## Written instruction
Your copy should be exact, beginning at the line containing "Recreate this scene as a Blender Python (bpy) script. Write" and ending at the line containing "COL = scene.collection", with both lines kept and every picture dropped.

## Records for this task
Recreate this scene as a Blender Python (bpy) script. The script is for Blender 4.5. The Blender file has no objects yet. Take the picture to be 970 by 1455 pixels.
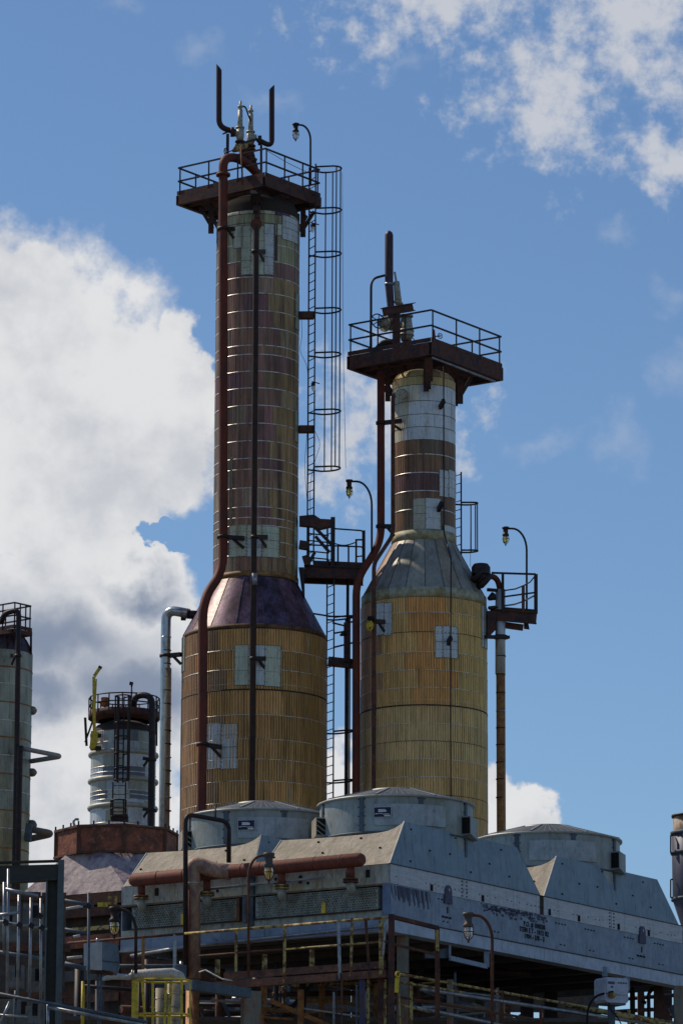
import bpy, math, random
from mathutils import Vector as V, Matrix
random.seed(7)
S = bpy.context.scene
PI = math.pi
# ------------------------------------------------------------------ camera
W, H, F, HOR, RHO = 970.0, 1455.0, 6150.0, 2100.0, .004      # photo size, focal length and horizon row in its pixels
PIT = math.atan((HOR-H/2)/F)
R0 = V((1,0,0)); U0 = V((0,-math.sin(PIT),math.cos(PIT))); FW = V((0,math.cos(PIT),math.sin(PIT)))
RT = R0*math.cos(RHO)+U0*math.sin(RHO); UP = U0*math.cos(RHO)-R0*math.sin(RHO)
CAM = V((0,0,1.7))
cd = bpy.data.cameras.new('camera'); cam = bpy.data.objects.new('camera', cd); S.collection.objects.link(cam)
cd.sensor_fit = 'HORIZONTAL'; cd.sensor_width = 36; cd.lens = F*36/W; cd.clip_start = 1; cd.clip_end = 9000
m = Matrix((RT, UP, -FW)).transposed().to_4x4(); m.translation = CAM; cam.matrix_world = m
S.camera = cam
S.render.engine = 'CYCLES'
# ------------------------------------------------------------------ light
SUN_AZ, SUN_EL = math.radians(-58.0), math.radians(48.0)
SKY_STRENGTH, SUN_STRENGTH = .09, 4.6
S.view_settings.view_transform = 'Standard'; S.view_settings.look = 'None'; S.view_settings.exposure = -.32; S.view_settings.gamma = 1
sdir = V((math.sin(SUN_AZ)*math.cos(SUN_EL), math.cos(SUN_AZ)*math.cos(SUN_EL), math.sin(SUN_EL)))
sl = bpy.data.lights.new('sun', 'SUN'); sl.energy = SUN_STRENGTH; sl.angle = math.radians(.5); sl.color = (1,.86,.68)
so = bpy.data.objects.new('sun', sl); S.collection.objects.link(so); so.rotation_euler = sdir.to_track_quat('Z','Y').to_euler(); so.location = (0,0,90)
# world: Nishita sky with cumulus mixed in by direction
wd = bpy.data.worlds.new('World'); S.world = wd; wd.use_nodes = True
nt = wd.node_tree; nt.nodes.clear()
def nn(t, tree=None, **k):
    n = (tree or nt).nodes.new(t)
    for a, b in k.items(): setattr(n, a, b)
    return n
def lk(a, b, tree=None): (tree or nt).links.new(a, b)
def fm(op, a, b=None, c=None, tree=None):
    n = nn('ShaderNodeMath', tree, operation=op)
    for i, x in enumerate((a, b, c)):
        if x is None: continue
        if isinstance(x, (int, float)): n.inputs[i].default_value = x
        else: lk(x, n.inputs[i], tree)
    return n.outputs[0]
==
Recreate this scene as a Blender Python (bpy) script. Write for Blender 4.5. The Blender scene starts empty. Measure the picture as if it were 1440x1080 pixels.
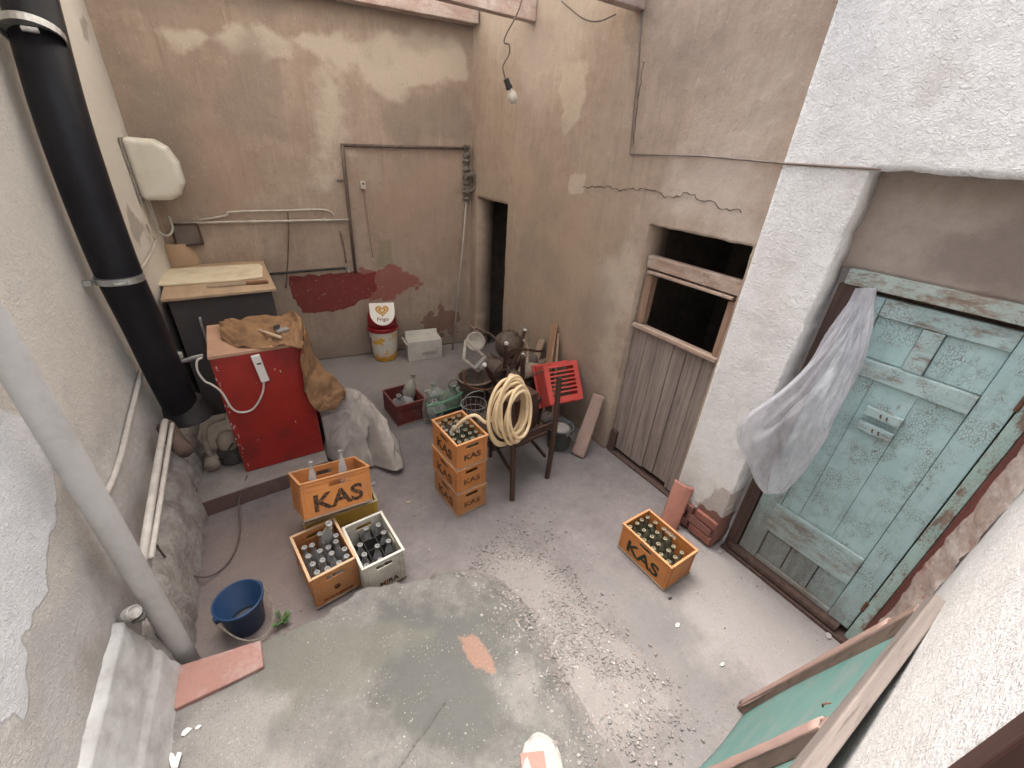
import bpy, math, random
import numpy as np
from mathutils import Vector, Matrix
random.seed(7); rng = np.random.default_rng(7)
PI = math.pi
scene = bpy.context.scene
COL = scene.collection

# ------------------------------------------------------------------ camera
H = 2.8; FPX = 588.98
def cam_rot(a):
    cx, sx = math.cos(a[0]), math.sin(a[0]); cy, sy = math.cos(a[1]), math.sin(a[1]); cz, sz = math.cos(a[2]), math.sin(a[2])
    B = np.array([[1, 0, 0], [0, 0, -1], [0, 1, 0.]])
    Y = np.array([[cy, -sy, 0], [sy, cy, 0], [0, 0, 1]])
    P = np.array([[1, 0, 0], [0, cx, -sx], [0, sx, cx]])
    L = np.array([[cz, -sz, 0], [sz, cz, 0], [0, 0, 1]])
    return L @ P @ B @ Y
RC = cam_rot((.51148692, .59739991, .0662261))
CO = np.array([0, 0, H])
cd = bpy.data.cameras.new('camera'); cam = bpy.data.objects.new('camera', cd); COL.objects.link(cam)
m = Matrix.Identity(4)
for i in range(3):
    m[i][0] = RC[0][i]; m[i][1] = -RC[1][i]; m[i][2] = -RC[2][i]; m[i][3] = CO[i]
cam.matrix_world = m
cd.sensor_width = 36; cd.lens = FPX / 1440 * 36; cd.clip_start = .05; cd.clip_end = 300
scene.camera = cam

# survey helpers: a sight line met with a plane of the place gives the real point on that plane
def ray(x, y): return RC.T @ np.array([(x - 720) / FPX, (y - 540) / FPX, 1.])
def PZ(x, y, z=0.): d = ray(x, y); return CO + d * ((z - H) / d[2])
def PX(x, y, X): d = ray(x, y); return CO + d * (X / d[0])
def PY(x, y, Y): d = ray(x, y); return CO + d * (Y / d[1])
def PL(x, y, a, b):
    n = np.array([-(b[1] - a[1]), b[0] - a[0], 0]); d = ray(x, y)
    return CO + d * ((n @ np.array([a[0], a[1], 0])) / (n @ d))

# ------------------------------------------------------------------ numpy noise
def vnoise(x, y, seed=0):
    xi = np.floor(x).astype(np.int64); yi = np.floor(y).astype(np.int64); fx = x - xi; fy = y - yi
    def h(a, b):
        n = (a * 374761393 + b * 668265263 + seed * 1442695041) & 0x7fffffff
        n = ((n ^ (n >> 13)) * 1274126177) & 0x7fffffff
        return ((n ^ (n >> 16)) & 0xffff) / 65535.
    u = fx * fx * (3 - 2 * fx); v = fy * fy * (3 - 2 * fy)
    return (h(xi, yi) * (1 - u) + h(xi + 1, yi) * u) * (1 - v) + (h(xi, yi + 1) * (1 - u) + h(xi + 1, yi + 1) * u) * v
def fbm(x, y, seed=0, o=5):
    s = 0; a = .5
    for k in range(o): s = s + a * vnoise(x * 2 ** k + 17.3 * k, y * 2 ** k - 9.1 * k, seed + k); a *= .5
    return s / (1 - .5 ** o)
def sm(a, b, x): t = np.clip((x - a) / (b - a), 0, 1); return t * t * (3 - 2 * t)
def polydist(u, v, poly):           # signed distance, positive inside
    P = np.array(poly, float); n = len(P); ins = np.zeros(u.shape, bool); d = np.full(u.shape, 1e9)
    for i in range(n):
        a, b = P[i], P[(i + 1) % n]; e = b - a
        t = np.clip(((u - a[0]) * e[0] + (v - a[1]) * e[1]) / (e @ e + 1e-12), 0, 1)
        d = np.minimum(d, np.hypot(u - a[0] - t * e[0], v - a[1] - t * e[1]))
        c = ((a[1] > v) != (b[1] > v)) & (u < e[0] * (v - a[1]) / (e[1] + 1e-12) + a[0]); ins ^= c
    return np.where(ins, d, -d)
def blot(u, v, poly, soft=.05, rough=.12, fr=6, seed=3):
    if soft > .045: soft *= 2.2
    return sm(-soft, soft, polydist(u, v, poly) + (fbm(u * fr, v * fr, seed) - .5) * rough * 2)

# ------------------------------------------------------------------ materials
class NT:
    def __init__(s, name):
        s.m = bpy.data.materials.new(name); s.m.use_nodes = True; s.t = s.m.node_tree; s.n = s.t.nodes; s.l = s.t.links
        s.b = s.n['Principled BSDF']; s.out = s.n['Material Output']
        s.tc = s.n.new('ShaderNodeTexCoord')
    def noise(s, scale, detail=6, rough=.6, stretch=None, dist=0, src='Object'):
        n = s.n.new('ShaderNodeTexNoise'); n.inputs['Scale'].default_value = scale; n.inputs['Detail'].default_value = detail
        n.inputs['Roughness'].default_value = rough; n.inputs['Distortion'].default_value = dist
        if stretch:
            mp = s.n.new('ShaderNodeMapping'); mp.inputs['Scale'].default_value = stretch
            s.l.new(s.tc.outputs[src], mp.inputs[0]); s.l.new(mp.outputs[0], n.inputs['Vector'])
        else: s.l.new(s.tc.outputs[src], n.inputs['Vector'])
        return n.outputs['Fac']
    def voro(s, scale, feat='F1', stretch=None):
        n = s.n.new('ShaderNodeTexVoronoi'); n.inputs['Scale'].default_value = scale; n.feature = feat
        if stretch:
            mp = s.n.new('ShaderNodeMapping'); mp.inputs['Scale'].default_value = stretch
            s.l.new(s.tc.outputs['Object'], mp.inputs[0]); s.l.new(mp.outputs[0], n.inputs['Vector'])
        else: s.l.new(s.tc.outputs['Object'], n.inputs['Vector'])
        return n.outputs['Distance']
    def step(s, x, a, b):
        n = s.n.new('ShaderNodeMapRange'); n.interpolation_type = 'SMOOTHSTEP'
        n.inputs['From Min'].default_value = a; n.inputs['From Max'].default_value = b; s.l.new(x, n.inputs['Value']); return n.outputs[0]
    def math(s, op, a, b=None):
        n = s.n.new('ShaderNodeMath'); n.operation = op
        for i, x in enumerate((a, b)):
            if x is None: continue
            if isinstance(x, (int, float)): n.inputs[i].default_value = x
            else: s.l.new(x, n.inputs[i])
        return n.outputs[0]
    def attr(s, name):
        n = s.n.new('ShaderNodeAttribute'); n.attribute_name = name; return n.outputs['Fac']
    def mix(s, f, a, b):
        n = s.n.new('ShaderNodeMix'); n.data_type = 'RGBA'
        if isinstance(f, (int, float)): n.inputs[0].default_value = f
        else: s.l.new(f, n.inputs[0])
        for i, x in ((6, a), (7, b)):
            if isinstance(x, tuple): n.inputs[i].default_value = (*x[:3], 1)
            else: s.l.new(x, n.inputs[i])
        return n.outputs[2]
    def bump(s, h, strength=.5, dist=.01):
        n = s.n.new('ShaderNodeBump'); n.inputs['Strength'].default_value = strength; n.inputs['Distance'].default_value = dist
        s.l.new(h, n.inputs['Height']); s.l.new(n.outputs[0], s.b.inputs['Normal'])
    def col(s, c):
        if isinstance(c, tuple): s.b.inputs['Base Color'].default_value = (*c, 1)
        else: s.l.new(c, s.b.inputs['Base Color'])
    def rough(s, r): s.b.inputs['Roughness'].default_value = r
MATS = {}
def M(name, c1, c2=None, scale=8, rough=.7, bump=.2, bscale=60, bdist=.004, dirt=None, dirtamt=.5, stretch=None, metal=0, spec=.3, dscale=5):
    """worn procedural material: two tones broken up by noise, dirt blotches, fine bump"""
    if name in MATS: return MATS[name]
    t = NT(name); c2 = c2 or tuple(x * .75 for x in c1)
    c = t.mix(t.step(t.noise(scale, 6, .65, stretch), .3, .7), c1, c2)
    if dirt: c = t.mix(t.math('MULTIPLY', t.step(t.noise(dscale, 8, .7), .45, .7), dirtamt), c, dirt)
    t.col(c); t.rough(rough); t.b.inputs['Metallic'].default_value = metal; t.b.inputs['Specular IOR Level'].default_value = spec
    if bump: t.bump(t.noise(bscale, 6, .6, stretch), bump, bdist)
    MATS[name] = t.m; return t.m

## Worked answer
Recreate this scene as a Blender Python (bpy) script. Write for Blender 4.5. The Blender scene starts empty. Measure the picture as if it were 1440x1080 pixels.
import bpy, math, random
import numpy as np
from mathutils import Vector, Matrix
random.seed(7); rng = np.random.default_rng(7)
PI = math.pi
scene = bpy.context.scene
COL = scene.collection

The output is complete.